Ночь в вагоне. За окнами снежные поля, серо-белые леса. Далекие огоньки. Тусклые желтые фонари. На станциях дядьки в кожухах, бабы, замотанные платками. Гундосо звенит колокол. И снова снежные поля, сугробы и деревья назад, назад. Лес то набегает, то откатывается. Мир ощутимо бесконечен. И загадочен. Моя первая дальняя поездка.
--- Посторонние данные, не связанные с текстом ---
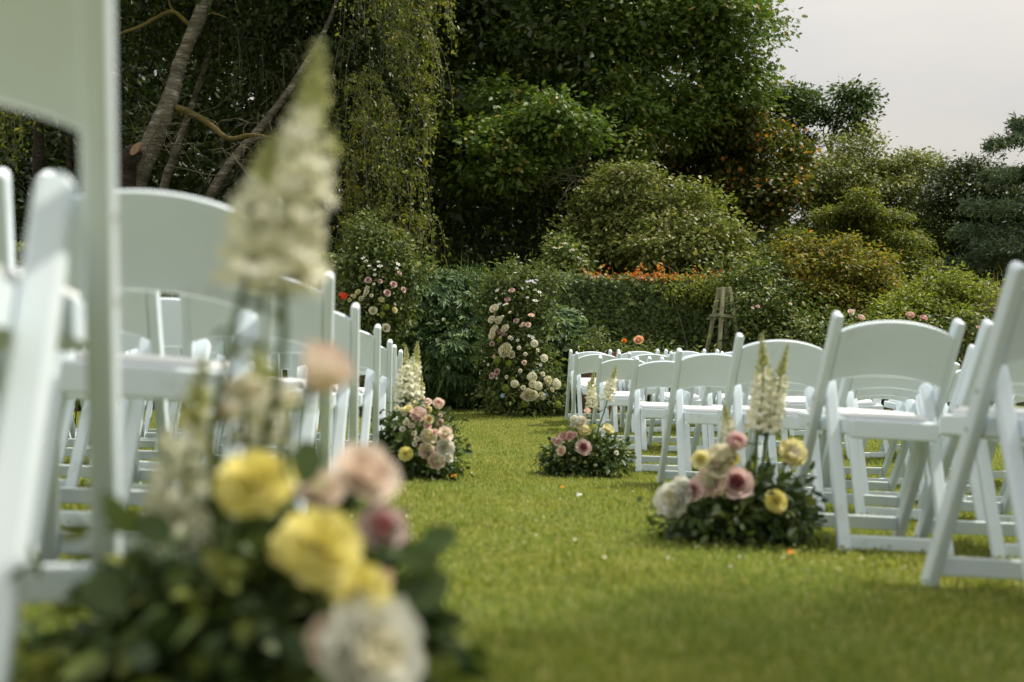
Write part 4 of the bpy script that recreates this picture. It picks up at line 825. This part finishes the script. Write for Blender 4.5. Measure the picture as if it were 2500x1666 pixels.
bouquet('arrangement by the right-hand middle rows with one dusty rose among small pinks and creams', b2,
        [(b2[0], 6.3, q+.08, .24, .18, .10), (b2[0]+.05, 6.3, q+.17, .16, .14, .12), (b2[0]-.08, 6.3, q+.14, .14, .12, .09), (b2[0]+.16, 6.3, q+.15, .10, .1, .09)], fl,
        [(s5((1080, 1000), (1110, 850), (1180, 640), (1240, 420), (1300, 220), (1335, 60)), .036, .52, False, 8), (s5((1000, 1000), (1010, 760), (1030, 560), (1010, 400), (1050, 140)), .034, .45, False, 9)], size=.05, n=330, seed=321)
# mid left arrangement (front) and the one behind it
def zl(X, Y): return 900+.236*X, 820+.236*Y
b3 = gp(1012, 5.4); q = b3[2]
fl = []
for (X, Y, kd, co, ci, r) in ((520, 800, 'peony', 'mauve', 'blush', 80), (720, 720, 'bud', 'blush', 'mauve_in', 72), (410, 750, 'rose', 'paleyellow', 'yellow', 42), (625, 1035, 'peony', 'cream', 'paleyellow', 82), (805, 1010, 'rose', 'blush', 'cream', 72), (800, 1160, 'peony', 'white', 'cream', 92), (830, 1260, 'rose', 'white', 'cream', 45),
                              (600, 1190, 'peony', 'blush', 'cream', 80), (705, 1290, 'peony', 'blush', 'cream', 85), (380, 1220, 'dahlia', 'yellow', 'yellow', 75), (295, 750, 'rose', 'cream', 'yellow', 26), (340, 760, 'rose', 'cream', 'yellow', 24), (390, 895, 'rose', 'cream', 'cream', 30), (445, 930, 'rose', 'blush', 'cream', 32), (370, 810, 'rose', 'cream', 'cream', 22), (625, 860, 'rose', 'paleyellow', 'peach', 44), (610, 925, 'rose', 'pink', 'blush', 38), (690, 990, 'rose', 'pink', 'blush', 30), (350, 965, 'rose', 'white', 'cream', 26), (470, 1010, 'rose', 'cream', 'cream', 24), (475, 1120, 'rose', 'white', 'cream', 24), (500, 1070, 'rose', 'blush', 'cream', 26)):
    a, b = zl(X, Y); fl.append((a, b, 5.2, kd, co, ci, r*.236))
def s6(Yd, *pts): return [(zl(*p)[0], zl(*p)[1], Yd) for p in pts]
bouquet('arrangement by the left-hand rows with blush peonies and one low round yellow dahlia', b3,
        [(b3[0], 5.4, q+.08, .21, .17, .11), (b3[0]-.03, 5.4, q+.2, .16, .14, .13), (b3[0]+.07, 5.38, q+.17, .13, .12, .12), (b3[0]-.06, 5.4, q+.33, .08, .08, .09)], fl,
        [(s6(5.4, (400, 900), (380, 700), (370, 500), (390, 330), (385, 115)), .040, .38, False, 10), (s6(5.45, (430, 900), (420, 700), (440, 500), (480, 300), (508, 60)), .040, .38, False, 11), (s6(5.4, (370, 900), (350, 700), (335, 560), (335, 330)), .036, .35, False, 12)], size=.05, n=330, seed=331)
b4 = gp(1040, 7.9); q = b4[2]
fl = []
for (X, Y, kd, co, ci, r) in ((505, 682, 'peony', 'paleyellow', 'cream', 45), (600, 680, 'rose', 'blush', 'mauve', 48), (615, 765, 'peony', 'paleyellow', 'cream', 40), (625, 865, 'rose', 'paleyellow', 'peach', 42), (740, 890, 'rose', 'pink', 'mauve', 36), (745, 930, 'rose', 'pink', 'pink', 38), (715, 925, 'rose', 'blush', 'pink', 28), (745, 820, 'rose', 'mauve', 'pink', 20)):
    a, b = zl(X, Y); fl.append((a, b, 7.75, kd, co, ci, r*.236))
bouquet('arrangement half hidden behind the yellow-dahlia one, with small pale yellow and pink roses', b4,
        [(b4[0], 7.9, q+.08, .22, .18, .11), (b4[0]+.03, 7.9, q+.2, .17, .14, .14)], fl,
        [(s6(7.9, (480, 800), (480, 650), (500, 520), (540, 340)), .038, .2, False, 13), (s6(7.9, (510, 800), (520, 650), (540, 520), (545, 400)), .038, .2, False, 14), (s6(7.9, (450, 800), (455, 650), (470, 450)), .036, .2, False, 15)], size=.05, n=260, seed=341)

# flower pillars of the open arch
def pillar(label, base, blobs, flist, spikes, seed, Yf, n):
    return bouquet(label, base, blobs, flist, spikes, size=.066, n=n, seed=seed, cat='flower pillar', name='flower_pillar', group='pair of flower pillars forming the open arch', mats=('pill', 'euc'))
def zp(X, Y): return 1160+.255*X, 620+.255*Y
fr = []
def addf(lst, kind, co, ci, pts, conv, sc_, Yf):
    for (X, Y, r) in pts: a, b = conv(X, Y); lst.append((a, b, Yf-random.uniform(0, .06), kind, co, ci, r*sc_*(1.12 if co in ('cream', 'paleyellow') else 1.08)))
addf(fr, 'rose', 'mauve', 'mauve_in', [(350, 350, 27), (308, 437, 26), (393, 640, 24), (232, 745, 22), (160, 862, 23), (207, 1130, 27), (158, 1167, 27), (268, 765, 14), (292, 772, 12)], zp, .255, 11.2)
addf(fr, 'rose', 'cream', 'cream', [(180, 520, 38), (155, 628, 31), (223, 632, 33), (178, 722, 40), (285, 710, 33), (345, 965, 31), (642, 1362, 31)], zp, .255, 11.2)
addf(fr, 'peony', 'cream', 'paleyellow', [(157, 785, 33), (280, 920, 60), (510, 1350, 52), (560, 1350, 40), (705, 1215, 38)], zp, .255, 11.15)
addf(fr, 'pom', 'cream', 'green', [(570, 855, 34), (667, 995, 35), (375, 1240, 35), (550, 1175, 42), (610, 1262, 38), (790, 1250, 42), (780, 1225, 30), (555, 1245, 36), (520, 1180, 24)], zp, .255, 11.1)
addf(fr, 'rose', 'blush', 'peach', [(538, 585, 25), (465, 675, 20), (508, 678, 23), (470, 1040, 20), (440, 690, 14), (450, 1365, 18), (242, 797, 12), (180, 985, 14)], zp, .255, 11.15)
addf(fr, 'pom', 'green', 'green', [(205, 1015, 34), (320, 1045, 30), (290, 1285, 36), (360, 1200, 24), (480, 1430, 36), (800, 1440, 34), (230, 820, 26)], zp, .255, 11.2)
addf(fr, 'star', 'white', 'lilac', [(205, 340, 24), (230, 470, 24), (275, 480, 18), (620, 355, 26), (580, 435, 28), (385, 170, 20), (440, 78, 16), (412, 24, 14), (405, 825, 18), (555, 795, 24), (520, 780, 18), (345, 805, 24), (500, 410, 18), (450, 320, 14), (120, 1060, 16), (200, 1190, 16), (630, 1060, 20), (560, 440, 16), (195, 420, 15), (505, 310, 16)], zp, .255, 11.15)
addf(fr, 'star', 'lilac', 'white', [(540, 245, 30), (570, 265, 24), (500, 255, 22), (590, 240, 20)], zp, .255, 11.15)
addf(fr, 'rose', 'cream', 'blush', [(300, 480, 14), (330, 560, 13), (260, 600, 14), (420, 900, 16), (480, 960, 15), (330, 800, 14), (430, 1120, 16), (650, 1150, 18), (300, 1180, 15), (740, 1300, 20), (460, 1280, 18), (600, 920, 15), (250, 900, 13)], zp, .255, 11.12)
addf(fr, 'star', 'blue', 'white', [(250, 1355, 24), (690, 1345, 20), (265, 1362, 16)], zp, .255, 11.1)
b5 = gp(1255, 11.5); q = b5[2]
def s7(Yd, *pts): return [(zp(*p)[0], zp(*p)[1], Yd) for p in pts]
def pc(x, y, rx, rz): p = P(x, y, 11.5); return (p.x, 11.5, p.z, rx/185, rx/211*.8, rz/200)
pillar('right-hand flower pillar of the open arch, thick with cream roses and white hydrangea at its foot', b5,
       [pc(1250, 690, 60, 40), pc(1225, 740, 50, 50), pc(1280, 740, 60, 50), pc(1235, 810, 50, 55), pc(1290, 810, 45, 55), pc(1240, 880, 50, 55), pc(1250, 950, 65, 50), pc(1320, 950, 65, 50), pc(1290, 890, 55, 45), pc(1280, 985, 95, 20), pc(1350, 970, 40, 40), pc(1330, 680, 40, 22)], fr,
       [(s7(11.4, (440, 1300), (440, 1200), (430, 1075)), .028, .35, True, 20), (s7(11.4, (620, 1280), (640, 1170), (690, 1085)), .028, .35, True, 21)], 351, 11.3, 1150)
def zq(X, Y): return 600+.37*X, 620+.37*Y
fr = []
addf(fr, 'rose', 'mauve', 'mauve_in', [(806, 173, 19), (976, 200, 20), (935, 257, 20), (1042, 237, 16), (887, 180, 13), (1015, 125, 12)], zq, .37, 11.2)
addf(fr, 'rose', 'cream', 'cream', [(840, 373, 22), (926, 487, 24), (800, 228, 14), (795, 248, 14), (785, 270, 13), (760, 295, 14), (830, 275, 10)], zq, .37, 11.2)
addf(fr, 'peony', 'paleyellow', 'cream', [(737, 250, 17), (715, 280, 14), (683, 305, 12), (895, 300, 16), (700, 275, 10), (985, 370, 18), (850, 515, 12)], zq, .37, 11.2)
addf(fr, 'star', 'white', 'lilac', [(770, 20, 18), (790, 40, 18), (885, 70, 22), (875, 45, 14), (815, 72, 14), (1010, 60, 20), (1000, 90, 14), (850, 100, 12), (850, 132, 14), (845, 195, 12), (990, 330, 12)], zq, .37, 11.15)
addf(fr, 'pom', 'green', 'green', [(735, 330, 22), (930, 350, 20), (900, 400, 20), (720, 360, 18)], zq, .37, 11.25)
b6 = gp(905, 11.5)
pillar('left-hand flower pillar of the open arch, with small cream and dusty roses and leafy top', b6,
       [pc(900, 590, 45, 40), pc(890, 640, 60, 40), pc(950, 620, 40, 40), pc(900, 690, 60, 45), pc(960, 690, 45, 45), pc(900, 750, 65, 45), pc(960, 760, 40, 45), pc(920, 820, 45, 50), pc(910, 900, 45, 60), pc(905, 970, 60, 40), pc(870, 790, 35, 30), pc(1010, 660, 35, 18), pc(900, 545, 25, 25)], fr, [], 361, 11.3, 1050)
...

Грустно от множества людей, чужих, безразличных и вовсе не замечающих тебя. Грустно и любопытно. О чем думает эта сердитая красивая женщина с локончиками, прилепленными перед ухом, как на женских портретах времен Пушкина? О чем говорят вполголоса двое мужчин в толстовках и высоких сапогах, неторопливо обгладывающие темнорыжих, плоских сухих рыб — тарань? Перед ними на столе в мятой газете растет куча костей, голов, чешуя.
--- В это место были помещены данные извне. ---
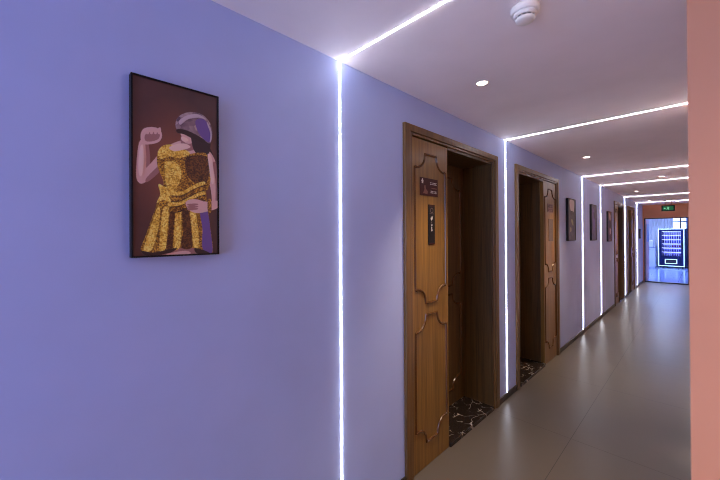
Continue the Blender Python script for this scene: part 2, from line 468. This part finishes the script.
def art_bg(name, c0, c1, centre, rad):
    """printed backdrop: a warm cloud round one spot of the artwork"""
    t = NT(name); tc = t.n('ShaderNodeTexCoord')
    mp = t.n('ShaderNodeMapping'); mp.inputs['Location'].default_value = tuple(-c/r for c, r in zip(centre, rad))
    mp.inputs['Scale'].default_value = tuple(1/r for r in rad); t.l(tc.outputs['Object'], mp.inputs['Vector'])
    g = t.n('ShaderNodeTexGradient', gradient_type='SPHERICAL'); t.l(mp.outputs['Vector'], g.inputs['Vector'])
    n = t.n('ShaderNodeTexNoise', Scale=9.0, Detail=4.0); t.l(tc.outputs['Object'], n.inputs['Vector'])
    mu = t.n('ShaderNodeMath', operation='MULTIPLY_ADD'); mu.inputs[1].default_value = .35; t.l(n.outputs['Fac'], mu.inputs[0]); t.l(g.outputs['Fac'], mu.inputs[2])
    t.l(t.ramp(mu.outputs[0], [(.1, c0), (.8, c1)]), t.b.inputs['Base Color']); t.set(Roughness=.45); return t.m
def speckle(name, lo, hi, mid, sc=260):
    t = NT(name); v = t.coords()
    vo = t.n('ShaderNodeTexVoronoi', Scale=float(sc)); t.l(v, vo.inputs['Vector'])
    n = t.n('ShaderNodeTexNoise', Scale=28.0, Detail=3.0); t.l(v, n.inputs['Vector'])
    mx = t.n('ShaderNodeMix', data_type='FLOAT'); mx.inputs[0].default_value = .55
    sx = t.n('ShaderNodeSeparateColor'); t.l(vo.outputs['Color'], sx.inputs[0])
    t.l(sx.outputs[0], mx.inputs[2]); t.l(n.outputs['Fac'], mx.inputs[3])
    t.l(t.ramp(mx.outputs[0], [(.28, lo), (.5, mid), (.72, hi)]), t.b.inputs['Base Color']); t.set(Roughness=.4); return t.m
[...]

Я лежу на верхней полке. Приобщаюсь к необычности поездного быта. Наконец-то я путешественник. Принят в огромное, разноликое племя пассажиров. Раньше только читал о них.
Перестук колес. Теплый душный полумрак. Издалека неразборчивые, приглушенные голоса. А рядом, за дощатой перегородкой, на соседней верхней полке храп с чмоканьем и свистом…
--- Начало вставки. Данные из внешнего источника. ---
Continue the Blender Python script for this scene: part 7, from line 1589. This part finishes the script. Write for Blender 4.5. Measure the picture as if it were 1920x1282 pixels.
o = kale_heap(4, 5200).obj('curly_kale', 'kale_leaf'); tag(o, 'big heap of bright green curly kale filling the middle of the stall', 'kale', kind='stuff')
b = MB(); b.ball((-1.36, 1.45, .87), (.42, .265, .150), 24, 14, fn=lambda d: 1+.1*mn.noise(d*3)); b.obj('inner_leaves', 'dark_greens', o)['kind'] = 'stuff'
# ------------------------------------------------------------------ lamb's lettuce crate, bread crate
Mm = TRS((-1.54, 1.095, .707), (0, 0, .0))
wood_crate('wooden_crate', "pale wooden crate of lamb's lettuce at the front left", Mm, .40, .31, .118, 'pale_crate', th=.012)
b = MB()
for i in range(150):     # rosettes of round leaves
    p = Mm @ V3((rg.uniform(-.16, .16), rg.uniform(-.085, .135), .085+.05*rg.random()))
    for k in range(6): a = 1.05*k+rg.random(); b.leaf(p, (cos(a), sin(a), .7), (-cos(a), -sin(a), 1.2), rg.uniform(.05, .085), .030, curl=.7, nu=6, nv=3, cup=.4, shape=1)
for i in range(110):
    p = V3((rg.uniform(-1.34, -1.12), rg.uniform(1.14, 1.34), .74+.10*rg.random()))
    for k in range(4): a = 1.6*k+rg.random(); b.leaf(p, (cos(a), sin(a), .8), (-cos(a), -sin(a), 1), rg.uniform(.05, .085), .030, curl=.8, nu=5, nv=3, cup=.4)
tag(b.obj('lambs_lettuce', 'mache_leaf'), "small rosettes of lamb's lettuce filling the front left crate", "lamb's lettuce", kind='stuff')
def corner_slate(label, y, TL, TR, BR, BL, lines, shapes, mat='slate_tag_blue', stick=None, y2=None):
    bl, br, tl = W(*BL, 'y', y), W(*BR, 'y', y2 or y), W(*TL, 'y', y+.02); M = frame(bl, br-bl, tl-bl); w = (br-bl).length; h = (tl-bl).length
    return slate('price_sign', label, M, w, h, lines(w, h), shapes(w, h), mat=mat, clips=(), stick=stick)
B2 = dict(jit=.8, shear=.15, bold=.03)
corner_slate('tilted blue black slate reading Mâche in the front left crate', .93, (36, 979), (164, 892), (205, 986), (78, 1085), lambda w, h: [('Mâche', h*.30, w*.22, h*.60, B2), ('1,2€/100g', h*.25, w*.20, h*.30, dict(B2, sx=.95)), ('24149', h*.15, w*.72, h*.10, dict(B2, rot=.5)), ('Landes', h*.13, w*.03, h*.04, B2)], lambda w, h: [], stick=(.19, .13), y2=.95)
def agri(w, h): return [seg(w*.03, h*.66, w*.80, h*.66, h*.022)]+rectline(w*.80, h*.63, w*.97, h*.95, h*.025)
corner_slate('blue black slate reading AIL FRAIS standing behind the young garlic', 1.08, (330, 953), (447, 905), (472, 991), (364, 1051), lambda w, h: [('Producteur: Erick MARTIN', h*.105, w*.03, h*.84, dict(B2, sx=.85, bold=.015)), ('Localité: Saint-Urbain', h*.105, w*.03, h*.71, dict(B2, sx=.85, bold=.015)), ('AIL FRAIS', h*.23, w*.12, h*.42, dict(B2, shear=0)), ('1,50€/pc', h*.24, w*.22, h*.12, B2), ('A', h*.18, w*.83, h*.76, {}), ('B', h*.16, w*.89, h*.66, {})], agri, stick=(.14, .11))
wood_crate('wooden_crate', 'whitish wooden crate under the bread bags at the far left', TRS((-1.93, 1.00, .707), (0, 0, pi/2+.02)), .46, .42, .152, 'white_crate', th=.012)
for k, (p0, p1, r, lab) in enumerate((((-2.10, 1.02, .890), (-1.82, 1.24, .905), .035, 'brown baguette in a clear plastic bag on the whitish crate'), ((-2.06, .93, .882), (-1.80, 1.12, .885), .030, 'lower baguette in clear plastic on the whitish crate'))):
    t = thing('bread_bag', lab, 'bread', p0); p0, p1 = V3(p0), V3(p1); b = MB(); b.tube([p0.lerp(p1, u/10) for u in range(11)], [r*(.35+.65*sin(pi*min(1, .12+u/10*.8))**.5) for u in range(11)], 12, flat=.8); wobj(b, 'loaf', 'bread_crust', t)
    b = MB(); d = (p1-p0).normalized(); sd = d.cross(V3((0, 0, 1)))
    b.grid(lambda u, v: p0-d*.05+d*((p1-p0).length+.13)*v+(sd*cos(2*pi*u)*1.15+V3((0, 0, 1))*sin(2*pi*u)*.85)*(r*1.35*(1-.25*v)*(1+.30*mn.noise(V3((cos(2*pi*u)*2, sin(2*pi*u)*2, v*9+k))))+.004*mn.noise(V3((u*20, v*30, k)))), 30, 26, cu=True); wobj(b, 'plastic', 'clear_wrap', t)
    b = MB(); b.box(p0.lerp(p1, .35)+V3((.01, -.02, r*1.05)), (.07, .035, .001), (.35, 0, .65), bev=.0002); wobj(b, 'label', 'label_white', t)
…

Внизу мама рассказывает случайной попутчице фантастическую историю нашей семьи. Отец уже заснул и она может беспрепятственно сочинять, как ее мужа хотели назначить министром сельского хозяйства у Петлюры, но он отказался ради семьи, и как лучшие профессора в Киеве говорили о гениальности ее сына.
Утром долго подъезжаем к Харьковскому вокзалу. Тянутся закопченные кирпичные здания, разбегаются и сбегаются рельсы. Красные и серые товарные поезда, водокачки, пакгаузы. Вокзал не похож на Киевский — куда больше и куда нарядней. Огромное здание с куполом, как в церкви. Подземные переходы, стены кафельные, как печки у нас дома. На площади множество извозчиков, их зовут „ванько“, и сани у них ниже, чем у киевских. Все они в одинаковых толстых синих пальто с широченными складчатыми задами. Впервые вижу автобусы, желто-красные с темными, железно-вафельными мордами моторов. А трамваи здесь иные, чем в Киеве, — у киевских дуга, длинный гнущийся прут, увенчанный роликом, а у харьковских трубчатая рама, расширяющаяся наверху.